In the sublime Declaration of Independence, Thomas Jefferson voiced the core belief of Americans “that all men are created equal, and . . . endowed by their Creator with certain unalienable rights . . . among these are life, liberty, and the pursuit of happiness.”
And though the liberty for every man to speak his mind and voice his opinions, politically or religiously or whatever, is guaranteed by our Constitution — and implicitly by our creator — there is an increasing tide of citizens who use that very liberty to decry and deny the existence of liberty’s source.
Atheistic diatribes by people like Christopher Hitchens and Sam Harris have become big best-sellers, bought by hundreds of thousands of Americans. Maher and Michael Moore mock, deride, and ridicule Christian faith and those who uphold it, and make millions at the box office. Astounding!
Militant atheist Michael Newdow continues his crusade in sometimes sympathetic courts to have “under God” removed from our Pledge of Allegiance because he doesn’t like it, ignoring the fact that the First Amendment specifically forbids Congress from restricting the free exercise of religion.
The ACLU is more diabolically committed than ever to stamping out all public expressions of Christian faith, not even waiting for a citizen complaint, demanding that crosses be removed from county seals, from patriotic memorials, even from private property. And just days from now, they’ll drag a school’s principal and its athletic director into court, wanting them to be jailed for six months and fined $5,000 because they dared to suggest and lead a prayer before a lunch meeting of supporters on school property.
How could these Constitution lawyers defend all this to those who wrote that document?
But an additional concern underscored by the Pitt-Maher conversation is this terrible irony: While they can laugh, on live TV, at their own cynical declaration that they’re “on a highway to hell” for their religious and political views, the president’s team and the Democrat-controlled Congress seem hell-bent on reinstituting the infamous “fairness doctrine,” to stop others from expressing theirs.
This pernicious, totally unconstitutional scheme is now a top priority for Nancy Pelosi, Harry Reid, Steny Hoyer, and all the liberal activists who are stung by the surprising and vocal resistance to their plans for taking over the healthcare systems of virtually all Americans. They see an aroused citizenry, they see their poll numbers plummeting, they face growing crowds of ordinary folks demanding that Big Brother government take its hands off our healthcare, and they lamely blame it all on conservative voices on radio and TV.
So they’re determined to silence those voices.
They shrewdly label it “fairness.” But what, please explain to me, is “fair” about bringing government mandated pressure on broadcasters to severely limit the speech and expressed opinions of their on-air personalities?
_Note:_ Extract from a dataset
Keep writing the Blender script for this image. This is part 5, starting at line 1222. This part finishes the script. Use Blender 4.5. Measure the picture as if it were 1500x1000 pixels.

At least 90 percent of TV and radio hosts are admittedly liberal, including those who report the news. So if the general public chooses and prefers to hear from conservative alternatives, what in heaven’s name is “fair” about denying them that First Amendment privilege?
What is “fair” about a liberal campaign to stifle the voices of those who believe an unborn child has the right to live? Those who believe otherwise are applauded and provided prime-time opportunities aplenty to voice their views; but others who differ, on Christian and Biblical grounds, are “unfair,” and must be throttled?
Now, as the American Center for Law and Justice (ACLJ) points out, there’s an additional threat from the FCC, under new direction, perhaps slipping this rank censorship strategy into its own regulations “under the radar.” Supposedly promoting “diversity,” the commission can force all broadcasters to give all differing opinions “equal time,” or lose their licenses. The FCC has never objected to the incessant, ever present preponderance of liberal views on our broadcast air; it’s just those pesky conservative ones that too many Americans seem to resonate to.
Friend, fellow citizen, please visit www.aclj.org and support with me the Broadcaster Freedom Act (S.34/H.R.226), which will effectively ban the “Fairness Doctrine” in any form. The ACLJ has the legal strategy and the strong team that can protect our basic freedom to speak our minds and express our beliefs.
And further, go to www.conservative.org, the American Conservative Union, and participate in a massive “Stop the Obama Gag Order” petition to Congress. If we speak up now, and in sufficient numbers, we can preserve these precious freedoms.
If we don’t, we may doom our nation to join Brad and Bill on their highway to hell.